Bid to bring special-need kids to school
The Department of Education, in association with National Campaign for Education Nepal (NCEN), has started a week-long programme with an aim to increase enrolment of children with disabilities in schools.
Awareness campaigns will be conducted during the ‘Global Action Week for Education’ that will conclude on May 10, with a strategy to increase the number of children with disability in schools.
The theme for the programme is Equal Right, Equal Opportunity: Education and Disabilities.

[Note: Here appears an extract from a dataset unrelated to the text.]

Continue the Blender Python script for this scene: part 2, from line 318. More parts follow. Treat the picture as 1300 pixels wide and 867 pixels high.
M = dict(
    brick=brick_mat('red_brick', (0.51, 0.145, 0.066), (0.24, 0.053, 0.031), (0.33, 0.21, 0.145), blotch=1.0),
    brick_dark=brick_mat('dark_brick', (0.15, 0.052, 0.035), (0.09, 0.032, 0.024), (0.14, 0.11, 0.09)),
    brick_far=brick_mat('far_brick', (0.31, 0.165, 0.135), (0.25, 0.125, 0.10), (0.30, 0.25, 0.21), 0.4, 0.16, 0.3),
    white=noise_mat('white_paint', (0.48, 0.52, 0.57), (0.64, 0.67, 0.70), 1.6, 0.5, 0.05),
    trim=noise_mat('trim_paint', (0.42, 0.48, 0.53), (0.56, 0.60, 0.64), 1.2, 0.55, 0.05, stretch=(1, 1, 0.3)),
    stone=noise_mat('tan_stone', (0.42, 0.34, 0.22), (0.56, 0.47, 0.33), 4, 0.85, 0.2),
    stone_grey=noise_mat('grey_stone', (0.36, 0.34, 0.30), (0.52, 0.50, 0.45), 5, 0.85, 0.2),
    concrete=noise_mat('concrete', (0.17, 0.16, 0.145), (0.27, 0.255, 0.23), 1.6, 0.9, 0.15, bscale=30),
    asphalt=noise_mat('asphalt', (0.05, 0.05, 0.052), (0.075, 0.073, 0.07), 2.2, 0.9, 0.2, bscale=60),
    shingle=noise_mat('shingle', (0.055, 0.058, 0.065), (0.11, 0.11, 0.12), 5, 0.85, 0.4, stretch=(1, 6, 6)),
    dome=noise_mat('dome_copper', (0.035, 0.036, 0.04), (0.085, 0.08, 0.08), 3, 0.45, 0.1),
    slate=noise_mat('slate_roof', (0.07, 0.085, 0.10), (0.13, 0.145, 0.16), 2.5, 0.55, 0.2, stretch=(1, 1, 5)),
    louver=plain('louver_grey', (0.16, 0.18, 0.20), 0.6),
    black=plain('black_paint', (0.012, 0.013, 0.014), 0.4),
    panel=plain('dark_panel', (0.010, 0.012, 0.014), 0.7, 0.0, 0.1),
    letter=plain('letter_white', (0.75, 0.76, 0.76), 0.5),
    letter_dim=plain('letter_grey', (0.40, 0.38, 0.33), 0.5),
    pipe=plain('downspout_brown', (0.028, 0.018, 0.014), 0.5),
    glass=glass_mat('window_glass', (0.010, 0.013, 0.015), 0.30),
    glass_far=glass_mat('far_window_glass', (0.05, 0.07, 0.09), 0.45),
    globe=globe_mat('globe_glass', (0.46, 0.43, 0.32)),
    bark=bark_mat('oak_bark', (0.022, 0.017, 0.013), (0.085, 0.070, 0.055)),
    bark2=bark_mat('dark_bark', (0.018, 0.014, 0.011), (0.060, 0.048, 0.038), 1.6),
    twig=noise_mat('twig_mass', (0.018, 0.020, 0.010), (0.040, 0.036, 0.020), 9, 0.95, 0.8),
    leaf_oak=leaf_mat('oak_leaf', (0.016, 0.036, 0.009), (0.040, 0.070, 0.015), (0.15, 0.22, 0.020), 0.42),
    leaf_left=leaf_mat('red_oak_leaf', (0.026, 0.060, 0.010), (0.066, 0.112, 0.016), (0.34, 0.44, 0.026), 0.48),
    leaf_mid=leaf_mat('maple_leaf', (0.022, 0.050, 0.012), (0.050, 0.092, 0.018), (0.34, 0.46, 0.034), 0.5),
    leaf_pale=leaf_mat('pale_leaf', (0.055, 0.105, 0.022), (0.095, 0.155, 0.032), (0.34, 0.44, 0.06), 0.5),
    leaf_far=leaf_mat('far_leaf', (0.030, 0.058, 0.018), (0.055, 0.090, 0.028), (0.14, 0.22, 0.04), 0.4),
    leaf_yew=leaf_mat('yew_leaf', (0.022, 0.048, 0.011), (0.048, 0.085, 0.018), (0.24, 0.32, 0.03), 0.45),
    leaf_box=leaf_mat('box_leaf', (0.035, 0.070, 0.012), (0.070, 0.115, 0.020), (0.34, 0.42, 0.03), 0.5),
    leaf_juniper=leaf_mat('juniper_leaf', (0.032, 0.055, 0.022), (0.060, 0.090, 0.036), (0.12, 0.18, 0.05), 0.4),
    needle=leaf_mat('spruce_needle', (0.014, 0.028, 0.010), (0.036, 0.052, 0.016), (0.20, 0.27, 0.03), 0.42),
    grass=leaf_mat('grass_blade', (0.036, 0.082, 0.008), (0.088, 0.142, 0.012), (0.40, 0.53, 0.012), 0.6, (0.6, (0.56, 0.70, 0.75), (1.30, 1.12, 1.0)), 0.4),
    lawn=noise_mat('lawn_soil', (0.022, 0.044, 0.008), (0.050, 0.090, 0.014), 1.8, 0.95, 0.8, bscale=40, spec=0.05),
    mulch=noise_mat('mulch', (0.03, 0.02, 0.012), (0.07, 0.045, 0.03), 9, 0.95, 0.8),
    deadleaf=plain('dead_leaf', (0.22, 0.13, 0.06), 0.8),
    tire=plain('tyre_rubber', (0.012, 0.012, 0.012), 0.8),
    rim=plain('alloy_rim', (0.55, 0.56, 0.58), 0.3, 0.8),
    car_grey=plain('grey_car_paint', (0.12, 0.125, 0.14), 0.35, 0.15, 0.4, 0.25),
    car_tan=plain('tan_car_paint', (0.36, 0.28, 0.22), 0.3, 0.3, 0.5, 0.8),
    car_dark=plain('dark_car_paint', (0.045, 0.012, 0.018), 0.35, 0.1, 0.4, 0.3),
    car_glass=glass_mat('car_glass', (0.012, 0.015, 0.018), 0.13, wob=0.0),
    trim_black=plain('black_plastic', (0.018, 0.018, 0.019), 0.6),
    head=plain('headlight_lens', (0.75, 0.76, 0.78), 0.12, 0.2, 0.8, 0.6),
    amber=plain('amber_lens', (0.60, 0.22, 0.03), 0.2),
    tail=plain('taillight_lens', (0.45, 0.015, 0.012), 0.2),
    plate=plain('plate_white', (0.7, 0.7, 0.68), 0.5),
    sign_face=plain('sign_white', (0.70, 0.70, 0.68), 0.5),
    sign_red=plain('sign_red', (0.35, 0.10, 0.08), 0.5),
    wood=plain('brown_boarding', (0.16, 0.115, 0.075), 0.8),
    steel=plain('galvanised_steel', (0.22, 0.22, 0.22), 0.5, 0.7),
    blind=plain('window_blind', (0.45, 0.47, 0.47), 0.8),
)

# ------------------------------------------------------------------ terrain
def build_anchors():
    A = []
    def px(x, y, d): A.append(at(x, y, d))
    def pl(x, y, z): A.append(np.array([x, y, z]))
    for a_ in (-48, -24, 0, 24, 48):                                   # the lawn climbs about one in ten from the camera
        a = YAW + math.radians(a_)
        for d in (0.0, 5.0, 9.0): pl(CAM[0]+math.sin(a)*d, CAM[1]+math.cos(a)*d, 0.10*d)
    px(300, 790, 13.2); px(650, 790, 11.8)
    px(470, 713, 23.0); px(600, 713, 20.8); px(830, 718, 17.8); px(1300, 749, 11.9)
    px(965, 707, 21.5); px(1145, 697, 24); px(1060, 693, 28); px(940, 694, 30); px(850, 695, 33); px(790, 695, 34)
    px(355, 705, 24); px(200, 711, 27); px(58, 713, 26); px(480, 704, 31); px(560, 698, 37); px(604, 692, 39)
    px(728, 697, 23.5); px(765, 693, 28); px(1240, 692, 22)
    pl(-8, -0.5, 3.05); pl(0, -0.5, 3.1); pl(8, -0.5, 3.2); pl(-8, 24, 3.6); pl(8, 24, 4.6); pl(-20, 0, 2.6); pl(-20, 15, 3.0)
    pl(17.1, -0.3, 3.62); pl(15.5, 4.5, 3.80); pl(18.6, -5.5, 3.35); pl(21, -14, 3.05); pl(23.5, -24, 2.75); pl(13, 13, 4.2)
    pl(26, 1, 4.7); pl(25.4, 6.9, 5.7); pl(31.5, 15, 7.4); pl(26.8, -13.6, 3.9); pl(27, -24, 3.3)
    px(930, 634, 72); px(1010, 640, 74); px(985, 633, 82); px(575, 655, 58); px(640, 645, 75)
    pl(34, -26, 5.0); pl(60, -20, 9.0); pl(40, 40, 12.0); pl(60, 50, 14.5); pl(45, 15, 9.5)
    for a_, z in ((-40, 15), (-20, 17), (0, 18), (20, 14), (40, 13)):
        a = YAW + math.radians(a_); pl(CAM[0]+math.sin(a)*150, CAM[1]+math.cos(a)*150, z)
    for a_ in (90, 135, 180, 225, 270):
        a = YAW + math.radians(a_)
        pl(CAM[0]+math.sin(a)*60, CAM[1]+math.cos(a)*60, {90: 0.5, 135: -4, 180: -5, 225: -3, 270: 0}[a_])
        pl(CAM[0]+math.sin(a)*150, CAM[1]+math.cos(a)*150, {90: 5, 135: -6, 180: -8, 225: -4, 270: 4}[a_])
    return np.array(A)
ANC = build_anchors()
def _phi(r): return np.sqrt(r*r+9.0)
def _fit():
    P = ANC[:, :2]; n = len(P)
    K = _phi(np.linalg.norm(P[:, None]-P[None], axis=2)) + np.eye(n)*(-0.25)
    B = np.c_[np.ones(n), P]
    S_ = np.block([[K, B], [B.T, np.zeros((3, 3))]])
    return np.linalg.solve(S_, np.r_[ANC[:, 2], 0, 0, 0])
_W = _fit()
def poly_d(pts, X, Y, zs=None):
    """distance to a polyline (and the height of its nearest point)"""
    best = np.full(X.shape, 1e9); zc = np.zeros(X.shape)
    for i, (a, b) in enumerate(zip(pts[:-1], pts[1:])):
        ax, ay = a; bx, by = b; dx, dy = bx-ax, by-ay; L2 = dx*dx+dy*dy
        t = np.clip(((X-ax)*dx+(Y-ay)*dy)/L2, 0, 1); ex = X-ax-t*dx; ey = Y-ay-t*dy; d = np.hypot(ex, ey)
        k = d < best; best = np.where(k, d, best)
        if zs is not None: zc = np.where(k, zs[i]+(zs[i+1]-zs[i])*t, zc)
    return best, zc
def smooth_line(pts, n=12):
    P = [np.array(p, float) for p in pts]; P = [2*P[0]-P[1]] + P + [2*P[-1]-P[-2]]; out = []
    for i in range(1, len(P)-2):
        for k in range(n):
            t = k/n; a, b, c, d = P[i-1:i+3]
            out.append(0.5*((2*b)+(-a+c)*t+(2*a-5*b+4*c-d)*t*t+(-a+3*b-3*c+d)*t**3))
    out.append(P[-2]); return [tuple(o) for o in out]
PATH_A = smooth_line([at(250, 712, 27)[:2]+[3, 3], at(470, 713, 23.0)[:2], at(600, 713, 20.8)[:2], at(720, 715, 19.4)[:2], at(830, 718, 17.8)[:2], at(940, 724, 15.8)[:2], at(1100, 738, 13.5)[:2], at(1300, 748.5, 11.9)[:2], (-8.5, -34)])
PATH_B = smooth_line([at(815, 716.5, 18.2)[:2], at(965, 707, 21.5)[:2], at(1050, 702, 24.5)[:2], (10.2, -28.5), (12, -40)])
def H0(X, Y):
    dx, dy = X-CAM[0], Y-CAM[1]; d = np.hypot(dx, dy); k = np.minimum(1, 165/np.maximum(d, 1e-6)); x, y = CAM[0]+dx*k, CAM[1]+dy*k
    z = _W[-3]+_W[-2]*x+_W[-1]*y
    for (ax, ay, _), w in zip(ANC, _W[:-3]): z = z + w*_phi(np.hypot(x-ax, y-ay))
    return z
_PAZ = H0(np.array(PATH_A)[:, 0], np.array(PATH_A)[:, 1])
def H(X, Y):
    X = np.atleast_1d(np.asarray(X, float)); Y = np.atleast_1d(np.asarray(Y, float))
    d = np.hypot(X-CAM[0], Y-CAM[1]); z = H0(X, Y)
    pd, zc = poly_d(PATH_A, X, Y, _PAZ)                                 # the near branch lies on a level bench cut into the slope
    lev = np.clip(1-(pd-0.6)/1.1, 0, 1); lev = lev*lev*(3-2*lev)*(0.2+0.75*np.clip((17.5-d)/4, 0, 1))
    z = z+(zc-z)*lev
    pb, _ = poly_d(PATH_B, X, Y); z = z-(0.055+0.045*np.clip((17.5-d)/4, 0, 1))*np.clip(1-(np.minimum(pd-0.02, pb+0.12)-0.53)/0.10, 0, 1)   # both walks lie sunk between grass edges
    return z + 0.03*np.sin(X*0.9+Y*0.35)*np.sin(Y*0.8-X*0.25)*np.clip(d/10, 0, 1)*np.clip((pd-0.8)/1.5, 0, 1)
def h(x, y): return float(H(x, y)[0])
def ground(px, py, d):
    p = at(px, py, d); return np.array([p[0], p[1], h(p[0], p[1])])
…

According to a survey carried out by the Ministry of Women, Children and Social Welfare, only 54 percent children with disabilities were enrolled in schools two years ago. A survey by NCEN, an amalgamation of 119 organisations working in the education sector, shows 85 percent of the total 1.1 million out of school children and 935,000 between 4-18 years of age have any of the nine kinds of disability. “The aim is to increase awareness among guardians and other stakeholders to make school education accessible to disable children,” said Babu Kaji Shrestha, NCEN chairman.
A flash report of the Department shows the net enrolment rate is at 95.6 percent, while 4.4 percent children of school going age are out of school. The department has started a household survey across the country to find the actual status of disable children opting out of school.
Ganesh Poudel, chief of the Department of Inclusive Education, claimed around 74,000 students with disabilities go to school.
Shrestha said that for thousands of disabled children, the government has set up 365 resource centres while 31 schools targeting them exist. On top of that, the delay in supplying Braille books and study materials as well as a lack of trained teachers and disable-friendly infrastructure are blamed for the dropouts.